China dan Amerika Serikat (AS) sering saling menuduh melakukan serangan siber. Beijing baru-baru ini mengklaim bahwa mereka menjadi target serangan yang dapat melumpuhkan jaringan penting di dalam negeri. Operasi serangan ini diduga dilakukan oleh Badan Keamanan Nasional AS dan telah berlangsung dalam jangka waktu yang panjang. Kementerian Keamanan Negara China juga menyatakan bahwa mereka memiliki bukti berupa data dan kredensial yang dicuri pada tahun 2022.
Data yang disalahgunakan tersebut digunakan untuk memata-matai perangkat seluler dan sistem jaringan staf di lembaga-lembaga China. Serangan ini dilaporkan dilakukan dengan mengeksploitasi kerentanan pada layanan pesan di merek smartphone asing, meskipun merek HP yang pastinya tidak dijelaskan. China mengklaim bahwa serangan ini bisa mengganggu berbagai aspek penting seperti jaringan komunikasi, sistem keuangan, pasokan listrik, dan waktu standar internasional.
Serangan serupa juga terjadi pada tahun 2023 dan 2024, di mana AS menyerang sistem jaringan internal pusat dan pengaturan waktu berbasis darat. Reuters melaporkan bahwa kedutaan Besar AS di Beijing tidak memberikan tanggapan atas tuduhan tersebut, namun malah menuduh China melakukan serangan siber ke negaranya. Mereka mengatakan bahwa pelaku dari China telah melakukan serangan siber luas dan signifikan terhadap penyedia jaringan telekomunikasi baik di AS maupun global.

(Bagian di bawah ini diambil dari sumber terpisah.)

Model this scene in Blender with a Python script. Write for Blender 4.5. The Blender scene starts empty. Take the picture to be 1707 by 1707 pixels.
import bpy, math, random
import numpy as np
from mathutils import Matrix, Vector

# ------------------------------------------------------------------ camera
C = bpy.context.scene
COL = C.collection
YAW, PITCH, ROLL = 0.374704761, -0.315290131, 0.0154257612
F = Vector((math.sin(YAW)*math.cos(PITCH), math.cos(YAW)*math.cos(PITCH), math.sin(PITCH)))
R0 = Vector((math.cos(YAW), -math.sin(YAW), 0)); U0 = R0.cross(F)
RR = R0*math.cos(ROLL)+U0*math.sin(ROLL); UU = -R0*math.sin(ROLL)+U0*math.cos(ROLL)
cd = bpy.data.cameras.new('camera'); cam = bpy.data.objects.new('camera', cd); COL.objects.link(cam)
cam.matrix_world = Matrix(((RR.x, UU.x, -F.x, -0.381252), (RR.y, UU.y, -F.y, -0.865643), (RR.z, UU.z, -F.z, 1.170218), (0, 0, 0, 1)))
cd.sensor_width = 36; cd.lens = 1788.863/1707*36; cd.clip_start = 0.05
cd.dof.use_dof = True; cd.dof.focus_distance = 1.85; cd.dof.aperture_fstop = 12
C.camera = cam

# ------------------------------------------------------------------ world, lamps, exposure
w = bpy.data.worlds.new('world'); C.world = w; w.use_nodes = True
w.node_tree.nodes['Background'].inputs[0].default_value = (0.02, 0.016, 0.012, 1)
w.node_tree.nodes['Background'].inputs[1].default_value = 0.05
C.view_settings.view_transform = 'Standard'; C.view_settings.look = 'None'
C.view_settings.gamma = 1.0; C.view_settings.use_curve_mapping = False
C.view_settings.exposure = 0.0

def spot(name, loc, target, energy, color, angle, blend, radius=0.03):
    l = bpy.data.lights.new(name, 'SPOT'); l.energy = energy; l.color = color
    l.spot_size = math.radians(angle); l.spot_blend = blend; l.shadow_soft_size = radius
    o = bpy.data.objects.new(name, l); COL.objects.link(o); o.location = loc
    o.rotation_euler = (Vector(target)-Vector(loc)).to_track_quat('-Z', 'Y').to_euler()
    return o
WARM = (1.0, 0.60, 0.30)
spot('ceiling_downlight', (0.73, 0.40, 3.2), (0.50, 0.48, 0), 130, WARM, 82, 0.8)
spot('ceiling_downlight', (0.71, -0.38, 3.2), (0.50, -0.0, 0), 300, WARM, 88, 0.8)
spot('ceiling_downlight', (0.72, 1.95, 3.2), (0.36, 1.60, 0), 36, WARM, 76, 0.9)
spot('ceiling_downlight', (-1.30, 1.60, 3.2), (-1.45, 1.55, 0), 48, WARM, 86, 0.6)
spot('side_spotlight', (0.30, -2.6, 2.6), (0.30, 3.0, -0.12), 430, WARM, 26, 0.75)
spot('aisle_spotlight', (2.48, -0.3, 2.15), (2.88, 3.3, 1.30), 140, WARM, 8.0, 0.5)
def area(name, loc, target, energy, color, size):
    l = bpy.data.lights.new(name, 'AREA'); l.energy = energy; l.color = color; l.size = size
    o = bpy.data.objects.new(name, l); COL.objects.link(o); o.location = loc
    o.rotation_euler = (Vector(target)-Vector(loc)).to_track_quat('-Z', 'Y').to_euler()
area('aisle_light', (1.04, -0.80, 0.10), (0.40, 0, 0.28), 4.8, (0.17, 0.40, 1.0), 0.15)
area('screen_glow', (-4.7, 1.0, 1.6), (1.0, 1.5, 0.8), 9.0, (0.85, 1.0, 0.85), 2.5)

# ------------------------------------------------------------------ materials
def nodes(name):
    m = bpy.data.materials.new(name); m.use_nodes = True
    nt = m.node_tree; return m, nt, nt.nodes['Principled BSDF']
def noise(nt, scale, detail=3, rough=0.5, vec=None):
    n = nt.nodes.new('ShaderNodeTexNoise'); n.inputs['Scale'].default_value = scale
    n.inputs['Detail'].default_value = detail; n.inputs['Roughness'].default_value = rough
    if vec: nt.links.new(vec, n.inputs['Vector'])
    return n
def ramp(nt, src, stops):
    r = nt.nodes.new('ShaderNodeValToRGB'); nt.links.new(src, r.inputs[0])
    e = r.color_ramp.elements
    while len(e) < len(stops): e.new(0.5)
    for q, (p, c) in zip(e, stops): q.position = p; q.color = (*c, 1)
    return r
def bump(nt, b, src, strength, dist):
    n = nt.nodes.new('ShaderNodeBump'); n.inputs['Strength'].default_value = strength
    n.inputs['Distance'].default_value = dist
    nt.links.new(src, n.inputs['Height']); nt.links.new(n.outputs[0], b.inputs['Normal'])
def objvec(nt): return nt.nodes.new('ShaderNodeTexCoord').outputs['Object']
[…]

Juru bicara kedutaan AS menyebutkan bahwa China merupakan ancaman siber yang paling aktif dan terus menerus bagi pemerintah AS, perusahaan swasta, dan jaringan infrastruktur penting. Pusat layanan waktu yang disebutkan merupakan lembaga penelitian di China yang bertugas menghasilkan, memelihara, dan menyiarkan waktu standar. Pusat tersebut berada di bawah naungan Akademi Ilmu Pengetahuan China.